Bedazzled was a retelling of the Faust legend with Peter Cook getting one of his best roles as George Spiggot – the Devil. In it, Dudley Moore was tempted by the sin of Lust, as portrayed by Raquel Welch.
In 1974, Raquel Welch won a Golden Globe for Best Motion Picture Actress in a Musical or Comedy for The Three Musketeers. She was also nominated for a Golden Globe for her performance in the TV drama Right to Die.
In Rex Stout’s 1964 murder mystery A Right to Die, Nero Wolfe’s client is a middle aged African-American professor who had been a teenaged kitchen boy in Stout’s ***Too Many Cooks ***decades earlier. For some reason, Nero Wolfe had not aged a day in all this time.
The famous Ford Trimotor airliner of the late 1920’s was designed and originally built by William Stout and his Stout Metal Airplane Company, prior to the company’s purchase by Henry Ford in what proved to be a rare losing investment for him. The Trimotor was used in the first transcontinental air service, with the nighttime legs on the NYC-LA route operated by railroads. The interchange points were Columbus, OH; Waynoka, OK: and Clovis, NM.
Ford Trimotors were, as recently as the mid-1970s, still used for air transport between the Ohio mainland and South Bass Island in Lake Erie.
South Bass Island is the location of the resort town of Put-In-Bay and of the Perry’s Victory Memorial and International Peace Memorial, commemorating the key naval battle of the War of 1812. It is also the location of Crystal Cave, the world’s largest geode.
Charles Faust was a wannabe pitcher who showed up at the New York Giants training camp in 1911, saying that he would lead them to a pennant.
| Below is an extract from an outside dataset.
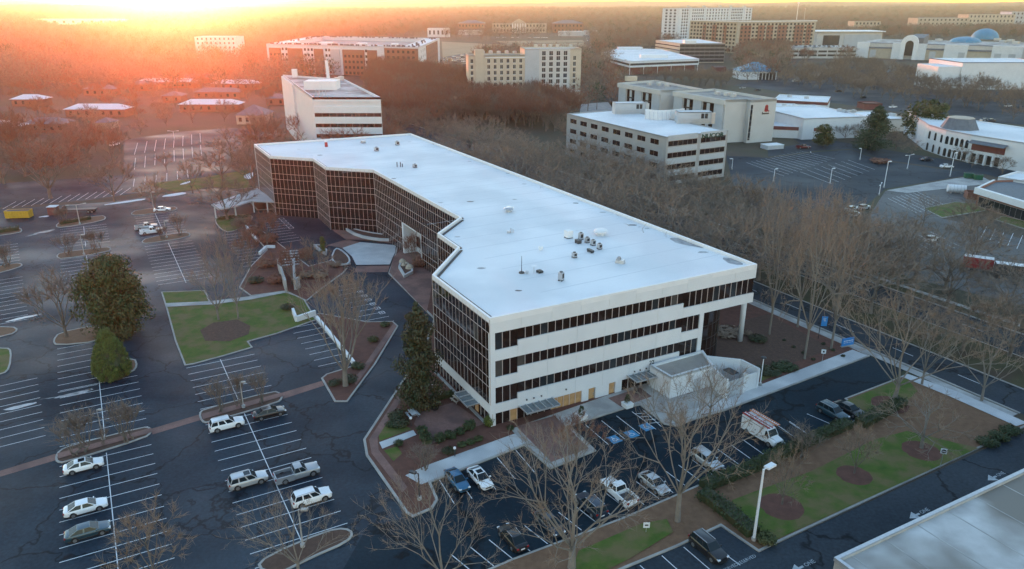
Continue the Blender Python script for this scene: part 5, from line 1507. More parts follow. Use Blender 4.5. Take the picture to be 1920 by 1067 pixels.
c0 = fr3.L * .63
b = MB()
def fpoly(pts, o_, z): return [fr3.p(c0 + x, o_, z + y) for x, y in pts]
b.add(fpoly([(-1.0, -1.1), (-.7, 1.1), (-.3, 1.5), (.3, 1.5), (.8, 1.1), (1.0, -1.1), (.5, -1.5), (-.5, -1.5)], .14, zt - 4.0) + fpoly([(-1.0, -1.1), (-.7, 1.1), (-.3, 1.5), (.3, 1.5), (.8, 1.1), (1.0, -1.1), (.5, -1.5), (-.5, -1.5)], .02, zt - 4.0), [tuple(range(8)), tuple(range(15, 7, -1))] + [((i + 1) % 8, i, 8 + i, 8 + (i + 1) % 8) for i in range(8)])
b.box(fr3.p(c0 + 1.35, .1, zt - 5.2), (.5, .12, .5), fr3.rz); b.build('emblem', M['red'], em)
b = MB()
for x, z in ((-.3, .5), (.25, .5), (-.3, -.5), (.25, -.5)): b.box(fr3.p(c0 + x, .16, zt - 4.0 + z), (.2, .05, .5), fr3.rz)
b.build('emblem_detail', M['black'], em)
b = MB()
for k in range(9): b.box(fr3.p(c0 - 1.9 + k * .42, .1, zt - 6.3 + .05 * (k % 3)), (.3, .08, .55), fr3.rz)
b.box(fr3.p(c0 - 1.9, .1, zt - 5.7), (.4, .08, .5), fr3.rz); b.build('lettering', M['black'], em)
units(o2, ((1218, 160), (1235, 161), (1250, 163), (1345, 178), (1362, 180), (1375, 182)), zt - 1.1)
b = MB(); p = Pw(1183, 150); b.box((*p, zt + .8), (6, 3, 2.4), .2); b.build('penthouse', M['beige'], o2)
t = bld('screen_wall', 'low grey loading wall with a white capping beside the pale concrete block', None, 'wall')
b = MB(); r0 = rect((1440, 274), (1470, 272), 1.6, 5); b.prism(r0, -.2, 1.6); b.build('wall', M['grey_panel'], t)
b = MB(); b.prism(offset(r0, -.1), 1.6, 1.8); b.build('capping', M['parapet'], t)

# banded white block at the far end, with chimney and plant
zt = 25.5
o3 = bld('office_building', 'white office block with dark window bands, blank side wall and roof chimney', None, 'office building')
A = Vector(G(586, 182, zt)); B = Vector(G(713.5, 182, zt)); C_ = Vector(G(645, 148, zt)); D = Vector(G(555, 152, zt))
A2 = Vector(G(530, 140, zt))
poly = [A, B, C_ , A2 + (C_ - A2) * .12 , A2]
block(o3, poly, zt, 'white_panel', 'old_roof', par_h=.8)
f_ = Fr(A, B)
for i in range(6):
    z = 3.0 + i * 3.85
    if z + 1.3 < zt - 2: band(o3, f_, .2, f_.L - .1, z, z + 1.35, 'glass', mul=2.8)
    b = MB(); f_.box(b, 0, f_.L, 0, .35, z + 1.37, z + 3.7 if z + 3.7 < zt else zt - .8); b.build('spandrel_band', M['white_panel'], o3)
f_ = Fr(A2, A)
b = MB(); f_.box(b, .3, f_.L * .45, 0, .8, -.3, zt - .6); b.build('stair_tower', M['white_panel'], o3)
c = G(616, 163, zt); b = MB(); b.prism([(c[0] - 9, c[1] - 4), (c[0] + 4, c[1] - 4), (c[0] + 4, c[1] + 4), (c[0] - 9, c[1] + 4)], zt - .8, zt + 2.6); b.build('plant_room', M['parapet'], o3)
c = G(616, 149, zt); b = MB(); b.tube((c[0], c[1], zt - .8), (c[0] - .3, c[1], zt + 8.2), .75, .65, n=10); b.build('chimney', M['parapet'], o3)
c = G(553, 142, zt); b = MB(); b.box((c[0], c[1], zt + 1), (2.2, 2, 4)); b.build('vent_stack', M['parapet'], o3)
units(o3, ((600, 158), (608, 160), (625, 158), (632, 155), (640, 152), (628, 166), (606, 168)), zt - .8, (2.4, 2, 2.0))
b = MB(); c = G(603, 178, zt)
for k in range(4): b.tube((c[0] - 2 + k * 1.2, c[1], zt - .8), (c[0] - 2 + k * 1.2, c[1], zt + 1.8), .12, n=5)
b.tube((c[0] - 2, c[1], zt + 1.8), (c[0] + 1.6, c[1], zt + 1.8), .12, n=5); b.build('pipe_frame', M['metal'], o3)

# hotel
o4 = bld('hotel', 'eight-storey beige hotel with a grey middle section and rows of paired windows', None, 'hotel')
zl, zr = 29.0, 32.5
L0 = Vector(G(878, 104, zl)); L1 = Vector(G(984, 103, zl)); R1 = Vector(G(1096, 90, zr)); R0 = Vector(G(984, 90, zr))
Lp = rect(tuple(L0), tuple(L1), zl, 17, True); Rp = rect(tuple(L1 + (L1 - L0).normalized() * .02), tuple(L1 + (L1 - L0).normalized() * 34), zr, 19, True)
block(o4, Lp, zl, 'beige', 'gravel'); block(o4, Rp, zr, 'beige', 'white_roof')
f1 = Fr(Lp[0], Lp[1]); f2 = Fr(Rp[0], Rp[1])
b = MB(); f1.box(b, f1.L * .115, f1.L * .27, -3, .7, -.3, zl + 3.2); b.build('stair_tower', M['beige'], o4)
b = MB(); f1.box(b, f1.L * .3, f1.L, .02, .3, zl - 1.6, zl - 1.1); b.build('cornice', M['parapet'], o4)
rows = [(4.6 + 3.35 * k, 6.7 + 3.35 * k) for k in range(7)]
wins(o4, f1, f1.L * .3, f1.L * .985, 6, rows, 1.5, frame='parapet'); wins(o4, f1, .8, 3.2, 1, rows, 1.4, frame='parapet')
b = MB(); f2.box(b, 0.05, f2.L * .25, 0, .3, 8.4, zr - .5); b.build('grey_cladding', M['grey_panel'], o4)
b = MB(); f2.box(b, f2.L * .25, f2.L * .8, 0, .18, 8.4, zr - .3); b.build('white_cladding', M['beige_panel'], o4)
rows2 = [(9.3 + 3.3 * k, 11.6 + 3.3 * k) for k in range(6)] + [(28.6, 31.0)]
wins(o4, f2, f2.L * .27, f2.L * .78, 4, rows2, 2.1, o=.22, frame='parapet'); wins(o4, f2, f2.L * .83, f2.L * .93, 1, rows2[:6], 1.5, frame='parapet')
wins(o4, f2, f2.L * .27, f2.L * .95, 5, [(4.6, 6.8)], 1.5, frame='parapet'); wins(o4, f2, f2.L * .6, f2.L * .95, 3, [(.3, 3.4)], 1.6)
b = MB(); f2.box(b, 0, f2.L, 0, .25, 7.7, 8.3); b.build('string_course', M['parapet'], o4)
units(o4, ((1005, 88), (1020, 87.5), (1032, 88), (1045, 88), (1070, 88), (905, 100), (920, 100), (935, 101), (950, 100), (965, 101)), zl - .7, (2, 1.8, 1.6))
# small slate-roofed pavilion at its foot
o = bld('pavilion', 'slate-roofed entrance pavilion in front of the beige hotel, half hidden by trees', None, 'pavilion')
c = G(990, 214); b = MB(); b.box((c[0], c[1], 1.9), (13, 9, 3.8)); b.build('wall', M['beige'], o)
b = MB(); b.lathe([(9.5, 3.8), (1.2, 8.0)], (c[0], c[1], 0), 4); b.build('roof', M['slate'], o)

# apartments round a parking deck
zt = 24.0
o5 = bld('apartment_building', 'long white five-storey apartment block wrapped round a rooftop car deck', None, 'apartment block')
A = Vector(G(499, 82, zt)); B = Vector(G(785, 88.5, zt)); C_ = Vector(G(824, 71.5, zt)); D = A + (C_ - B)
ax = (B - A).normalized(); ay = (C_ - B)
dep = ay.length; ay = ay.normalized()
def para(a0, a1, d0, d1):
    LL = (B - A).length
    return [tuple(A + ax * (LL * a0) + ay * d0), tuple(A + ax * (LL * a1) + ay * d0), tuple(A + ax * (LL * a1) + ay * d1), tuple(A + ax * (LL * a0) + ay * d1)]
block(o5, para(0, 1, 0, 18), zt, 'white_panel'); block(o5, para(.9, 1, 18.02, dep), zt - .03, 'white_panel'); block(o5, para(0, .1, 18.02, dep), zt - .04, 'white_panel'); block(o5, para(.1, .9, dep - 18, dep), zt - .05, 'white_panel')
block(o5, para(.12, .88, 20, dep - 20), zt - 3, 'grey_panel', 'concrete')
f_ = Fr(A, B)
for k, (u0, u1, m) in enumerate(((.02, .1, 'brick'), (.15, .25, 'brick'), (.33, .39, 'brick'), (.44, .5, 'grey_panel'), (.52, .66, 'brick'), (.68, .74, 'brick'), (.79, .995, 'brick'))):
    b = MB(); f_.box(b, f_.L * u0, f_.L * u1, 0, 1.0, -.3, zt - 3.2 if k < 6 else zt - 1.2); b.build('bay', M[m], o5)
rows = [(1.0 + 4.5 * k, 3.1 + 4.5 * k) for k in range(5)]
wins(o5, f_, f_.L * .1, f_.L * .15, 2, rows, 2.0); wins(o5, f_, f_.L * .255, f_.L * .325, 3, rows, 1.9); wins(o5, f_, f_.L * .4, f_.L * .44, 2, rows, 1.8); wins(o5, f_, f_.L * .66, f_.L * .68, 1, rows, 1.8)
wins(o5, f_, f_.L * .8, f_.L * .985, 6, rows, 2.2, o=1.04); wins(o5, f_, f_.L * .525, f_.L * .655, 5, rows[:4], 2.2, o=1.04); wins(o5, f_, f_.L * .02, f_.L * .1, 3, rows[:4], 2.0, o=1.04)
f_ = Fr(B, C_); b = MB(); f_.box(b, f_.L * .3, f_.L * .85, 0, .6, -.3, zt - 1.5); b.build('bay', M['brick'], o5); wins(o5, f_, f_.L * .05, f_.L * .28, 3, rows, 2.2); wins(o5, f_, f_.L * .32, f_.L * .83, 6, rows, 2.4, o=.64)
ac = MB()
for k in range(150):
    a = rng.random(); p = A + ax * ((B - A).length * a) + ay * rng.choice((5, 7, 11, 13, dep - 9, dep - 6))
    ac.box((p.x, p.y, zt + .05), (1.2, 1.2, 1.4))
for k in range(40):
    p = A + ax * ((B - A).length * rng.choice((.93, .96, .03, .06))) + ay * rng.uniform(20, dep - 2); ac.box((p.x, p.y, zt + .05), (1.2, 1.2, 1.4))
ac.build('rooftop_unit', M['metal_dark'], o5, kind='stuff')
for a0, a1 in ((.12, .2), (.35, .43), (.6, .66), (.82, .86)):
    b = MB(); b.prism(para(a0, a1, 8, 16), zt - .7, zt + 1.8); b.build('roof_lift_house', M['parapet'], o5)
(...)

Manager John McGraw liked him as a good luck charm and kept him with the team as a non-roster player for three years, during which the team won three pennants. Faust actually pitching two games, but generally just warmed up on the sidelines. He gained the nickname of “Victory,” but was eventually committed to a mental institution.
Nelson’s flagship at the 1805 Battle of Trafalgar, HMS Victory, is still in use as a regional naval headquarters in Portsmouth, England (although drydocked), and is open for tours.
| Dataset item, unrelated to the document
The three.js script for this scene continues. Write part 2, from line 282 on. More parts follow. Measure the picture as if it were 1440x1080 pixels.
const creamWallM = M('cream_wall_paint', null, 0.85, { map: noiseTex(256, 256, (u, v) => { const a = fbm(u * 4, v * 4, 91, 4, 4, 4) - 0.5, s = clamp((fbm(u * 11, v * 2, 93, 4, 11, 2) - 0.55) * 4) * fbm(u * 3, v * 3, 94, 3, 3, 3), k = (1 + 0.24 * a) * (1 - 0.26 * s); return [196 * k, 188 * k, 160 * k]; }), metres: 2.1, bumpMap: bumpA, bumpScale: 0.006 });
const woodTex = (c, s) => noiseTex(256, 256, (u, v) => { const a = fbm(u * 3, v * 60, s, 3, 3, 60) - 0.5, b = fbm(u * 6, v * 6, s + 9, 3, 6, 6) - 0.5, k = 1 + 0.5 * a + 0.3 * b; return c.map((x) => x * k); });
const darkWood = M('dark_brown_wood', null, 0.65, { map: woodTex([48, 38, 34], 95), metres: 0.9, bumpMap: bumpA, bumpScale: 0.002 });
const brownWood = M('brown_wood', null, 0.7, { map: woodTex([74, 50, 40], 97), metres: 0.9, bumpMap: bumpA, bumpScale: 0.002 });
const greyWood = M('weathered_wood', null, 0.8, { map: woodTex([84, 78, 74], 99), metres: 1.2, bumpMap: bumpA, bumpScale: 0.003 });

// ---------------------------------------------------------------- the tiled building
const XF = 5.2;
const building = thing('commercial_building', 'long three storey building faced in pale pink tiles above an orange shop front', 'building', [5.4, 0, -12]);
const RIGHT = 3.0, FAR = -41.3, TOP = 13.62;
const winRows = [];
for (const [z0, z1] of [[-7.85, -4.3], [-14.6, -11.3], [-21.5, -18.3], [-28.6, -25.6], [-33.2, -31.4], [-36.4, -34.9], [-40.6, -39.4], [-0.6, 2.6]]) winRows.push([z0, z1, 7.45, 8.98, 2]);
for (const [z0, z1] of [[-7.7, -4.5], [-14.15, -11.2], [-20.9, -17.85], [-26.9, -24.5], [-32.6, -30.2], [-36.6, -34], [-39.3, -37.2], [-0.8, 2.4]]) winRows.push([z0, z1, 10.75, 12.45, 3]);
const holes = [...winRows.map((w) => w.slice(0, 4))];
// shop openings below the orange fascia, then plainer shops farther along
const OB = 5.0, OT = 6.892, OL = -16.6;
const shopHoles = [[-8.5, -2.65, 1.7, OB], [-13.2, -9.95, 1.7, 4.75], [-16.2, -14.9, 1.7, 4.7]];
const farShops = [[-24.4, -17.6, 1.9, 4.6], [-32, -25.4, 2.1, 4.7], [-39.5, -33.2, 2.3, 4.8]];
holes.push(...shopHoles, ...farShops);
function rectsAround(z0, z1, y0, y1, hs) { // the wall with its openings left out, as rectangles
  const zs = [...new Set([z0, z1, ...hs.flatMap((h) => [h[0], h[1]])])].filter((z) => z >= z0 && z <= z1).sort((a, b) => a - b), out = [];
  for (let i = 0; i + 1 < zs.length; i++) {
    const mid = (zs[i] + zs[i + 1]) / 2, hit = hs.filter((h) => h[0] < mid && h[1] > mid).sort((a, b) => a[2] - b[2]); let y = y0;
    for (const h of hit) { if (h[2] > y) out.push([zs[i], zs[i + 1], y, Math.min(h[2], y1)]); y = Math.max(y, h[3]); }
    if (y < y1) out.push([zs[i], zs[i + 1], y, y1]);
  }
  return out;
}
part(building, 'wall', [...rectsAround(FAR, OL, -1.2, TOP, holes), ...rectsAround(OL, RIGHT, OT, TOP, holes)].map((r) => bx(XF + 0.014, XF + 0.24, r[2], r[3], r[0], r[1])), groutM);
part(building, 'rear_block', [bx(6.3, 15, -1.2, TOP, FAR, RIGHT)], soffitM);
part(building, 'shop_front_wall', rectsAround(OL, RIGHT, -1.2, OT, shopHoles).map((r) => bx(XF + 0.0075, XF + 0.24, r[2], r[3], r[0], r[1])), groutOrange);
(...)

Ships commanded by Horatio Hornblower, a fictional naval officer who would have been a contemporary of Nelson in the Napoleonic wars, included HMS Hotspur, HMS Sutherland and Witch of Endor.
The Sutherland was later honored by the same name being given to a Nebula-class starship briefly commanded by Lt. Cmdr. Data during the Klingon Civil War on Star Trek: The Next Generation. The ship was also mentioned on DS9.
Actor Kiefer Sutherland is the grandson of Canadian politician Tommy Douglas, who led the drive to establish universal public health care in his country. He was the first leader of the New Democratic Party, formed in 1961. A 2004 CBC contest named Douglas “The Greatest Canadian of All Time”.
William O. Douglas was appointed to the U.S. Supreme Court by FDR, and served until the administration of President Gerald Ford (who had, as a congressman, tried have him impeached). Ford appointed John Paul Stevens, who just announced his retirement, to succeed Douglas. President Obama will appoint Stevens’s successor.
Gerald J. Ford, not to be confused with President Gerald R. Ford, sold Golden State Bancorp to Citigroup in 2002 for $6 billion.
“Gerald McBoing-Boing,” based on a story by Dr. Seuss, won the 1950 Oscar for Best Animated Short.
Gerald O’Hara, father of Scarlett and her sisters in Gone With the Wind, was born in County Meath, Ireland and came to the U.S. to evade English authorities; he won a plantation in a card game and married his heiress aristocratic wife when she was 15 and he was 43.
Stafford Repp played the stereotypical Irish police Chief O’Hara, on Adam West’s campy ***Batman ***series, while Neil Hamilton played the prim, proper Commissioner Gordon. West claimed that Hamilton played his role seriously at all times, and didn’t fully grasp that the show was a comedy.
Hall of Fame pitcher Chief Bender was a member of the Ojibwa tribe.
Between his stints with the Philadelphia Athletics and Phillies, Chief Bender spent the 1915 season with the Baltimore Terrapins of the upstart Federal League. He had only a 4-16 record, but the team’s mark wasn’t much better – 47 wins vs. 107 defeats.
In July 2008, flights at JFK in New York City were delayed for up to 1.5 hours as 78 diamondback terrapins were invading one of the runways. It is believed that they were females looking for places to deposit their eggs. All terrapins were captured & released back into the wild.
Into the Wild is a book by Jon Krakauer, written about a young man from the DC area (in VA), who died in Alaska while on a quest to renounce the modern world and lead a life cut off from money and society in general. His body was found by a groop of moose hunters, although none of them was Sarah Palin.